En un país polarizado, su risa fue y es resistencia. No una risa evasiva, sino una risa sabia. Esa que entiende que el humor, lejos de diluir los problemas, puede iluminarlos. En sus columnas —firmadas como “Lancero” o “Jacinto Ven a Veinte”—, desmontaba el poder con sutileza. Recibió el Premio Nacional de Periodismo por su estilo costumbrista, pero su verdadera gloria está en la memoria del pueblo, que aún recita sus versos y recuerda su voz.
En televisión condujo Las cosas más sencillas, un programa que confirmaba lo que él siempre supo: que la poesía no está en los mármoles, sino en la vida que pasa sin aspavientos. Y en su Teatro para leer, nos dejó diálogos que aún hoy tienen la fuerza de lo eterno disfrazado de cotidiano.
La muerte lo sorprendió en 1976, en una autopista que no merecía ser el escenario de su despedida. Pero la poesía —cuando nace del pueblo y vuelve al pueblo— no muere. El 17 de mayo, su fecha de nacimiento, fue declarado Día Nacional de la Poesía. Y es justo. Porque Nazoa no fue un poeta para los poetas. Fue un poeta para todos. Un poeta del pan, de la arepa, del mirador, del juego, del amor que no necesita pretensión.

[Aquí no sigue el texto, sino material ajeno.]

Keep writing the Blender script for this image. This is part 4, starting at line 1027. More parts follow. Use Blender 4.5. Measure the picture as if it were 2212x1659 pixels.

Leerlo hoy no es un ejercicio de nostalgia. Es un gesto de salud mental. En tiempos donde el ruido sustituye al pensamiento y el odio reemplaza al afecto, Aquiles nos recuerda que la inteligencia también puede ser dulce. Y que Caracas —pese a todo— fue una vez habitada por hombres que sabían reírse sin burlarse, escribir sin gritar, y mirar sin despreciar.